One confusing point for me. How can you not be clear on the CIELab value you are aiming at on any substrate? I can see that one would not be clear on the ink formulation but the target CIELab value should be a given since that is what is wanted.

I have worked in an operation where all the colours on press were pantone targeted colours, all the time. All the inks were matched to pantone based on the substrate before going to press. It was not such a problem.

 

By Paul Lindstrom on Oct 17, 2012

Where did you get the CIELab value from? The ink manufacturer? The press control system? From some colour library made available from the manufacturer of your spectrophotometer? Or your own internal colour library?

This is where it differs between printers, and the print buyers doesn't always get the same colours for a given, named spot colour.

But I agree – ther should be an agreement on what the target CIELab values should be.

 

By Erik Nikkanen on Oct 17, 2012

Values were from internal measurements and visual matching of Pantone guide which sometimes changed from edition to edition and ink formulas then had to be slightly adjusted.

I too agree that going to targeting CIELab values is better than basing a system on matching the Pantone guide which has been changeable over time.

 

By Paul Lindstrom on Oct 17, 2012

Your work practices is from what I understand what many many printers do. It works, sort of, but it's time for a better, more transparent way, to communicate spot colours.

 

By Erik Nikkanen on Oct 17, 2012

Yes, but part of the problem with spot colours has been that customers referred to the Pantone guide. It was historically the issue about referring to a printed guide, that could vary from edition to edition and from other printed Pantone chips that introduced some problems.

I seem to remember that Pantone in the past did not want to commit to a Lab number because they said that their system was ink formula based.

I agree that if one can get the final customer to agree on a Lab target value and not go by the printed Pantone guide, then that would make it easier for the producer. But people like to see a reference since they can't see a Lab value.

If you can get customers to agree on the Lab values and not go back to the printed reference and have them say, "I don't care about the Lab values, I want this colour", then that would be good.

Is this more about educating the customer?

If in the past the print of a solid from different plants and different processes did not match, it seems more like a management problem than a process problem since there has always been the capability to get a reasonable match to much of the Pantone guide irrespective of process.

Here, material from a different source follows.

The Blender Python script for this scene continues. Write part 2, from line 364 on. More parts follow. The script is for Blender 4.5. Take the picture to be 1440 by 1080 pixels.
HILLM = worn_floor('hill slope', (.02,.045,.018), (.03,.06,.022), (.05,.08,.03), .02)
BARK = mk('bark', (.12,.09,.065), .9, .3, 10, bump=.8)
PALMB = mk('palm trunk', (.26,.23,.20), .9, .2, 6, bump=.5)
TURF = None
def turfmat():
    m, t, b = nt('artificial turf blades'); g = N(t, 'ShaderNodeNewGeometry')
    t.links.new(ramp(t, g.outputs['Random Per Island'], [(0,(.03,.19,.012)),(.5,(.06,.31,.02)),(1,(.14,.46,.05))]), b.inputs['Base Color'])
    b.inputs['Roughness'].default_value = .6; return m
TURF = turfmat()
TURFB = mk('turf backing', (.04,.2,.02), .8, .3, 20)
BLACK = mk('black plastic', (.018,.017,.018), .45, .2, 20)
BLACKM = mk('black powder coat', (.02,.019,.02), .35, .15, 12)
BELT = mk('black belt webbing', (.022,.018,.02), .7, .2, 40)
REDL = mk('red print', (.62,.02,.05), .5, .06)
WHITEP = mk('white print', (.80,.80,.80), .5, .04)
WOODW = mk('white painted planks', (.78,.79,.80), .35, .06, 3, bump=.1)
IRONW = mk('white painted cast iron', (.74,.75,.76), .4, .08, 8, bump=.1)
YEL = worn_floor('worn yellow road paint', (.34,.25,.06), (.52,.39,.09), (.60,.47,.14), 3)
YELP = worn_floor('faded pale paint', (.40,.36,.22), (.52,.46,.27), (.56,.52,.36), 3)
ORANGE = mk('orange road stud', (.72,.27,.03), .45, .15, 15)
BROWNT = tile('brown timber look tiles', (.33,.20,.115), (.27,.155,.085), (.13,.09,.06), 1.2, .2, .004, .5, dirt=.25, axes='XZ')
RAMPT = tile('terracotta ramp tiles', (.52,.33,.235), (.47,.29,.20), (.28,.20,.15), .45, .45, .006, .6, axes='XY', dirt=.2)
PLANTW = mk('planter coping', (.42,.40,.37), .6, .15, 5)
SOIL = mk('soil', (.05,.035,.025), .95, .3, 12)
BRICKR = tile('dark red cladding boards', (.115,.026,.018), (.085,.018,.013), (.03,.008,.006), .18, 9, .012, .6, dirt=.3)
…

If one is aiming at a specific Pantone guide ink or to a Lab value, one still has to go through the effort to make the proper ink formula for the substrate. It is not such a big problem when you have skilled people doing the matching.

Things are in transition in the industry and the selection of spot colour is just one of them. If a customer asks a printer for a spot colour with a Lab number and the printer says he can do that, what do you need Pantone for? That could be part of the transition.

 

By Paul Lindstrom on Oct 18, 2012

Education is key here, not only educating the customer. You indicate that it's fairly easy to establish the target aim values for the spot colours, but my experience from when auditing printers, and teaching applied colour management, is that many prepressoperators, and press operators, struggle with applied colour management on this level.

And when deciding on a target Lab values for a spot colour, you also need to agree on a reasonable tolerance for both deviation and variation. Again, this is not always properly understood. But we'll get there eventually.